トウモロコシは、雌穂の先から伸びた絹糸(粒の数と同じ本数)に飛んできた花粉が着いて受精し、各粒が生長する風媒花です。 スイート種に他の種類(デントコーンやポップコーンなどはスイート種に対し優性)の花粉がかかって受精するとその粒は花粉親の性質が出て、硬化したり甘くなくなります。これをキセニアといいます。同じスイート種のなかでも白は劣勢で、白色粒をもつシルバー系品種に黄色の花粉がかかって受精するとキセニアが起こってその部位は本来の白ではない黄色粒となります。絹糸の受精能力は10~15日間継続するため、半月以内で開花時期が重なる場合、異なる種類は300~500m以上離して作付ける必要があるといわれています。

  • 除房をする?

雌穂は2~3本着生し、一番上のものが大きく肥大します。下のものを取り除けば(除房)、その養分を上位の穂に回せて約5%大きくなります。

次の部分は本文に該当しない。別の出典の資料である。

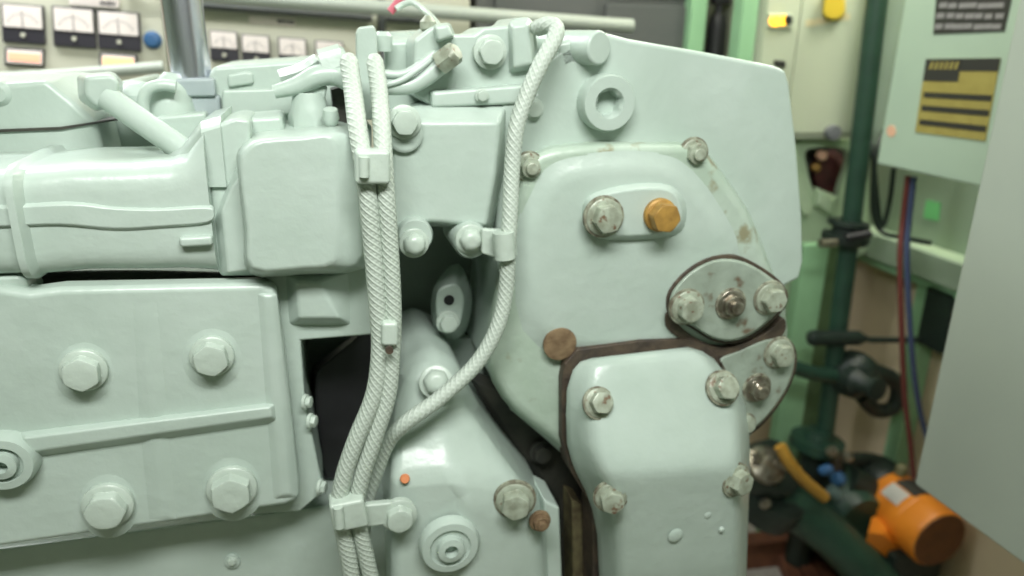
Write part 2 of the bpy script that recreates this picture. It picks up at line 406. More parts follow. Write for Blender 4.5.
# --- rocker housings behind the manifold
rk = part('rocker_housing', loft_bm([([(-80, 90), (0, 84), (46, 80), (96, 122), (104, 150), (110, 162), (-80, 165)], 1.12), ([(-80, 72), (0, 76), (60, 74), (112, 108), (122, 150), (122, 164), (-80, 168)], 1.2), ([(-80, 70), (0, 75), (85, 72), (118, 76), (124, 140), (124, 164), (-80, 168)], 1.34)], 0.008), PAINT)
part('parting_line', plate_bm([(-40, 131), (60, 127), (120, 118), (120, 120), (60, 130), (-40, 134)], 1.117, 0.06, 0.0), DARK, rk)
part('rocker_knob', lathe_bm([(0.016, -0.02), (0.016, 0.0), (0.01, 0.005)], P(-2, 94, 1.12), (0, -1, 0), 20), PAINT, rk)
part('support_tube', tube_bm([P(108, 98, 1.05), P(186, 152, 1.0)], 12.5*mpp(150, 125, 1.02), 20), PAINT)
part('tube_head', loft_bm([([(84, 76), (112, 74), (120, 82), (116, 100), (96, 108), (84, 96)], 1.04), ([(76, 74), (114, 71), (124, 82), (122, 104), (96, 112), (78, 100)], 1.12)], 0.008), PAINT)
part('injector_pump_body', plate_bm([(116, 82), (136, 79), (139, 88), (160, 92), (162, 150), (112, 150), (112, 96)], 1.22, 0.2, 0.006), PAINT)
part('injector_pump_cap', lathe_bm([(0.032, 0), (0.032, 0.016), (0.02, 0.03), (0.006, 0.034)], P(140, 106, 1.16), (0, 0, 1), 24), PAINT)
part('lifting_loop', tube_bm(pxpath([(145, 122, 1.1), (143, 102, 1.1), (149, 89, 1.1), (163, 85, 1.1), (176, 87, 1.1)]), 6*mpp(150, 100, 1.1), 14), PAINT)
part('conical_cap', lathe_bm([(0.036, -0.03), (0.034, 0.0), (0.026, 0.03), (0.014, 0.046), (0.01, 0.05)], P(172, 110, 1.14), (0.1, 0, 1), 24), PAINT)
part('tube_pedestal', plate_bm([(156, 116), (206, 112), (208, 160), (156, 160)], 1.1, 0.12, 0.006), PAINT)

# --- upper middle casing
uc = part('upper_casing', plate_bm([(208, 74), (214, 66), (300, 60), (362, 56), (364, 150), (208, 150)], 1.14, 0.26, 0.008), PAINT)
part('raised_tablet', plate_bm([(227, 75), (246, 71), (253, 73), (254, 84), (228, 88)], 1.134, 0.02, 0.004), PAINT, uc)
part('casing_step', plate_bm([(222, 90), (300, 88), (300, 114), (222, 118)], 1.125, 0.03, 0.004), PAINT, uc)
# fitting with the fat elbow
fit = part('elbow_fitting', tube_bm(pxpath([(274, 92, 1.03), (296, 86, 1.03), (318, 76, 1.03), (336, 75, 1.03), (352, 82, 1.02)]), lambda t: (6.5+4.5*min(1, t*2.2))*mpp(320, 80, 1.03), 18), PAINT)
part('hex_nut', lathe_bm([(0.022, 0), (0.022, 0.028), (0.014, 0.034)], P(322, 66, 1.04), (0.85, 0, 0.25), 24, hexes=(0, 1)), PAINT, fit)
part('upper_hex', tube_bm([P(280, 77, 1.05), P(302, 70, 1.05), P(318, 60, 1.05)], 7*mpp(300, 70, 1.05), 8), PAINT, fit)
part('fitting_block', plate_bm([(299, 88), (328, 86), (322, 112), (298, 112)], 1.03, 0.06, 0.004), PAINT)
part('union_nut', lathe_bm([(0.03, 0.0), (0.03, 0.02), (0.024, 0.03), (0.02, 0.05)], P(311, 131, 1.04), (0, 0, 1), 24, hexes=(0, 1)), PAINT)
part('small_plug', lathe_bm([(0.008, 0), (0.011, 0.008), (0.009, 0.02)], P(331, 124, 1.0), (0, -0.3, 1), 16), PAINT)
part('slot_recess', plate_bm([(331, 90), (352, 84), (354, 128), (336, 128)], 1.06, 0.05, 0.0), DARK)  # dark sheet, the shade of the gap put into its colour

# --- head block with its bracket
part('cable_post', plate_bm([(356, 33), (359, 27), (374, 25), (377, 33), (380, 120), (358, 120)], 1.04, 0.02, 0.003), PAINT)
hc = part('head_cover', loft_bm([([(384, 42), (432, 39), (440, 110), (384, 116)], 1.1), ([(380, 36), (392, 32), (438, 30), (444, 112), (380, 118)], 1.14), ([(384, 32), (394, 31), (440, 29), (444, 112), (380, 118)], 1.24)], 0.006), PAINT)
part('cover_button', lathe_bm([(0.012, -0.02), (0.013, 0.0), (0.008, 0.006)], P(383, 36, 1.08), (0, 0, 1), 18), PAINT, hc)
hb = part('head_block', loft_bm([([(392, 118), (418, 122), (500, 122), (496, 172), (486, 226), (458, 224), (430, 222), (404, 228), (392, 230)], 0.965), ([(388, 110), (418, 106), (506, 106), (504, 172), (492, 232), (458, 228), (430, 226), (404, 232), (388, 232)], 1.0), ([(388, 108), (418, 100), (508, 100), (508, 172), (496, 232), (458, 228), (430, 226), (404, 232), (388, 232)], 1.18)], 0.006), PAINT)
for a, b, r in ((404, 134, 18),):
    part('spot_face', lathe_bm([(r*mpp(a, b, .965), -0.01), (r*mpp(a, b, .965), 0.006), (r*.8*mpp(a, b, .965), 0.009)], P(a, b, .965), (0, -1, 0), 28), PAINT, hb)
bolt(hb, 404, 122, 0.955, 17)
for a, b, a2, b2 in ((413, 232, 414, 243), (468, 237, 470, 239)):
    k = mpp(a, b, .975)
    part('round_lug', lathe_bm([(18*k, -0.06), (18*k, 0.02), (16*k, 0.026)], P(a, b, .975), (0, -1, 0), 28), PAINT, hb)
    bolt(hb, a2, b2, 0.948, 15, kind='dome')
br = part('top_bracket', plate_bm([(414, 40), (432, 26), (446, 25), (452, 34), (474, 34), (484, 27), (510, 25), (514, 18), (530, 17), (536, 24), (540, 60), (534, 100), (430, 106), (414, 96)], 1.02, 0.1, 0.006), PAINT)
part('bracket_rib', loft_bm([([(512, 26), (528, 24), (532, 64), (514, 68)], 1.002), ([(508, 20), (532, 18), (538, 70), (508, 74)], 1.022)], 0.004), PAINT, br)
part('bracket_lip', plate_bm([(432, 92), (532, 84), (536, 98), (530, 104), (432, 108)], 0.995, 0.08, 0.005), PAINT, br)
bolt(br, 490, 52, 1.01, 17)
bolt(br, 482, 96, 0.99, 7)
# two pipe fittings left of the bracket
f2 = part('pipe_fitting', tube_bm(pxpath([(384, 88, 1.0), (410, 86, 1.0), (430, 74, 1.0), (452, 54, 1.0)]), lambda t: (7+3*t)*mpp(420, 75, 1.0), 16), PAINT)
part('pipe_hex', lathe_bm([(13*mpp(448, 55, .98), -0.014), (13*mpp(448, 55, .98), 0.008), (8*mpp(448, 55, .98), 0.014)], P(449, 57, .985), (0.6, -0.5, 0.5), 24, hexes=(0, 1)), BOLTR, f2)
part('fuel_pipe', tube_bm(pxpath([(380, 74, 1.02), (404, 74, 1.02), (424, 62, 1.02), (442, 44, 1.03)]), 4.5*mpp(420, 60, 1.02), 12), PAINT)
part('thin_fuel_pipe', tube_bm(pxpath([(382, 86, 0.99), (402, 80, 0.99), (420, 68, 0.99), (438, 54, 1.0)]), 3*mpp(420, 60, 1.0), 12), PAINT)
part('fitting_head', loft_bm([([(434, 26), (448, 24), (454, 36), (438, 42)], 1.0), ([(430, 24), (450, 22), (458, 40), (434, 46)], 1.06)], 0.005), PAINT)
part('drop_ball', lathe_bm([(0.004, -0.012), (0.011, -0.005), (0.011, 0.004), (0.004, 0.012)], P(428, 25, 1.04), (0, 0, 1), 16), BOLTR)

# --- gear case
gy = 1.0
gpl = part('gear_case_plate', plate_bm([(500, 104), (536, 92), (540, 66), (560, 50), (582, 36), (604, 32), (630, 39), (700, 51), (742, 59), (776, 66), (786, 70), (790, 82), (797, 140), (803, 215), (804, 262), (800, 279), (786, 286), (788, 330), (780, 400), (744, 440), (700, 480), (590, 480), (548, 442), (512, 412), (488, 372), (500, 300), (496, 240)], gy, 0.34, 0.007), PAINT)
front = smooth_poly([(521, 172), (530, 158), (552, 147), (600, 143), (650, 143), (692, 144), (705, 152), (726, 180), (748, 213), (764, 252), (778, 292), (786, 330), (778, 392), (748, 436), (700, 470), (630, 480), (590, 470), (552, 440), (516, 412), (493, 380), (487, 346), (494, 300), (504, 250), (513, 205)], 2)
def shrink(o, f, cx=640, cy=300): return [(cx+(a-cx)*f, cy+(b-cy)*f) for a, b in o]
gcv = part('gear_case_cover', loft_bm([(shrink(front, .93), 0.962), (shrink(front, .965), 0.9645), (shrink(front, .985), 0.969), (front, 0.977), (shrink(front, 1.01), 1.002)], 0), PAINTR, sharp=60)
cr = smooth_poly([(536, 196), (556, 168), (604, 158), (650, 158), (682, 168), (714, 206), (734, 256), (716, 345), (545, 345), (520, 250)], 4)
part('cover_crown', loft_bm([(shrink(cr, .82, 630, 260), 0.9515), (shrink(cr, .88, 630, 260), 0.9525), (shrink(cr, .94, 630, 260), 0.9555), (shrink(cr, 1.0, 630, 260), 0.960), (shrink(cr, 1.06, 630, 260), 0.9625)], 0), PAINT, gcv, sharp=80, wn=False)
pad = part('oval_pad', loft_bm([(smooth_poly([(588, 206), (600, 196), (636, 189), (668, 190), (680, 204), (680, 224), (664, 233), (612, 236), (592, 228)], 3), 0.938), (smooth_poly([(580, 206), (596, 190), (636, 181), (670, 183), (687, 200), (686, 228), (668, 239), (610, 242), (586, 232)], 3), 0.957)], 0.003), PAINT, gcv)
bolt(pad, 604, 217, 0.934, 19, BOLTR, h=0.9, label='chipped bolt with bluish and rusty paint')
bolt(pad, 660, 215, 0.934, 17, BRASS, h=1.0, wash=1.1, label='bare ochre coloured bolt')
bolt(gcv, 529, 167, 0.968, 14, BOLTR, kind='nut'); bolt(gcv, 694, 153, 0.968, 14, BOLTR, kind='nut', label='worn nut with bare stud tip')
bolt(gpl, 533, 109, 1.0, 11)
c = P(603, 102, gy); k = mpp(603, 102, gy)
bm = bmesh.new()
lathe_bm([(28*k, -0.005), (28*k, 0.02), (26*k, 0.026), (15*k, 0.026), (13.5*k, 0.021), (13*k, 0.004), (0.5*k, 0.004)], c, (0, -1, 0), 36, bm=bm, hexes=(4, 5))
part('socket_plug', bm, PAINT, gpl)
bm = bmesh.new(); a0 = P(600, 48, 0.98); 
lathe_bm([(17*mpp(600, 48, .98), 0.0), (17*mpp(600, 48, .98), 0.12)], a0, (-0.5, 1, 0.0), 28, bm=bm); bev(bm, 0.004, 3, 40)
part('idler_boss', bm, PAINT)
part('boss_arm', loft_bm([([(556, 42), (584, 36), (592, 62), (560, 72)], 1.0), ([(548, 44), (580, 32), (600, 66), (556, 78)], 1.06)], 0.008), PAINT)
k = mpp(560, 344, .965)
part('rust_plug', lathe_bm([(17*k, -0.004), (17*k, 0.001), (14*k, 0.0022), (1*k, 0.0022)], P(560, 344, .951), (0, -1, 0), 28), RUST, gcv, label='round brown rusty plug')
part('locating_stub', plate_bm([(622, 320), (627, 320), (635, 328), (630, 330)], 0.958, 0.01, 0.002), GASKET, gcv)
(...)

しかし、除房のときに、付け根の葉を傷めやすく、逆に雌穂肥大のマイナスとなりかねません。危険度と労力を考慮すると除房はしないほうがいいといえます。 除房するなら、房が小さい時期に細心の注意を払って行います。

  • 栽培の5つのポイント

①品種を考慮して、キセニアを生じさせない作付けをしましょう。

②早生品種ではトンネルやポリマルチなどで、地温14℃を確保し、発芽を揃え初期生育を促しましょう。

③適正量の基肥を施用します。 7葉期に第1回目の追肥をし、雌穂の分化を充実させます。雄穂の抽出始めに第2回目の追肥をするとともにそれ以降定期的に潅水することで、雌穂の肥大を促します。

④アワノメイガの被害は大きいので重点防除が必要です。上部からのぞいて雄穂が見え始める頃から収穫前まで、防除しましょう。

⑤収穫のタイミングは、絹系抽出始めから22~25日後の先端の粒が膨らんで黄色く色づいたころが適期です。試しどりして適期収穫に努めましょう。